Wednesday, February 13, 2008

Too much and too little

Palolem is becoming incredibly busy for me personally. There is less and less time to just hang out with friends and shoot the shit, instead I’m finding that I don’t even have enough time in each day to do everything I need to do. Every day I’m being forced to push something back to the next day. This way stuff is going to keep piling up and I’ll end up stressed out in one of the most relaxed places in the world.

I’m not sure if I told you, but I’m working with a group here that do parties with headphones. The reason for the headphones is that there is a rule out here in Goa, that you can’t have live music, movies or really any kind of noise after ten o’clock. Yes, it really still is a third world country in many ways. So we get by that by giving everybody radio headphones (as in, they receive radio signals).

Originally, when I first started helping them flyering, it was only a few hours a week and it kept me in focus (they are also the people helping me out with my modeling work). Now it has turned into a four to five days a week job (albeit paid, so not all bad). The reason? Well, they’ve gone from only one party a week to four. This means that they have more work and more flyering has to be done. In other words, less people are out there to flyer and more flyers have to be handed out.

Yesterday I needed four hours to go across the whole beach, from one end to the other. It’s only a one and a half kilometer stretch! Of course, the work doesn’t quite end there, as I then still have to show up at the even itself and make sure people are having a good time. You see, I only get paid if they make a profit.

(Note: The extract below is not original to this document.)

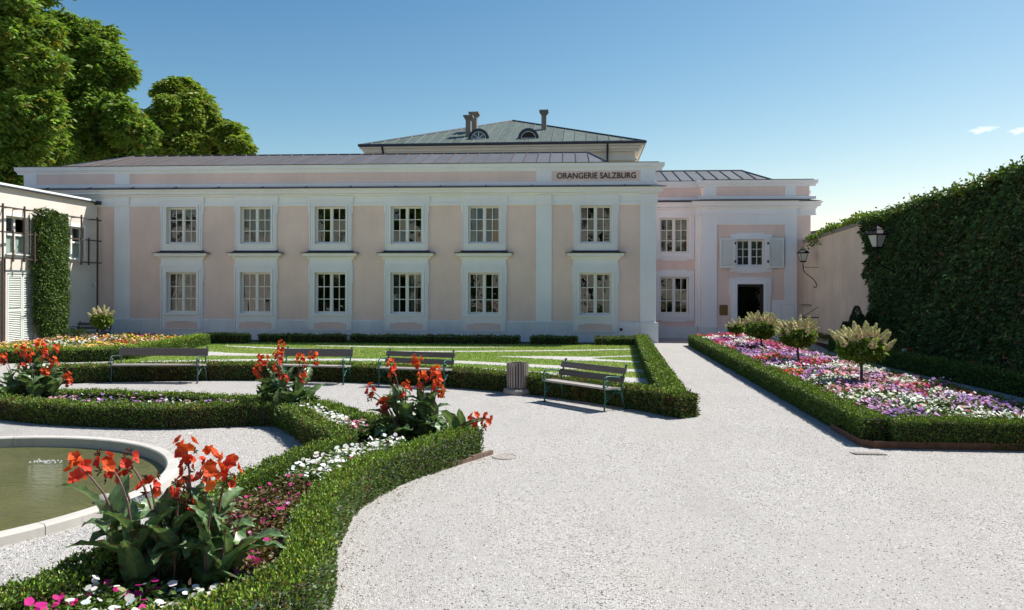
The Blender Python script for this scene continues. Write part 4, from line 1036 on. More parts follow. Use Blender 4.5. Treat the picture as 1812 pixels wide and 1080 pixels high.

Besides that I’m still trying to get a few hours a day in on my short story, I’m trying to apply to university, stay in shape (which isn’t as easy as it sounds, with the gym being 45 minutes away) and a whole plethora of other things.

Add to that the fact that I’m not that far away from possibly going back (I still haven’t got any jobs that actually pay me well enough that I can consider staying out here and making my money here for university) and it’s all becoming a bit stressful.

I seem to be incredibly good, these days, at always getting myself involved in far too many things in far too little time. Still, at least I don’t have to feel guilty about not getting anything done. The only thing I have to feel guilty about right now is that I still haven’t sent out any proper applications to universities.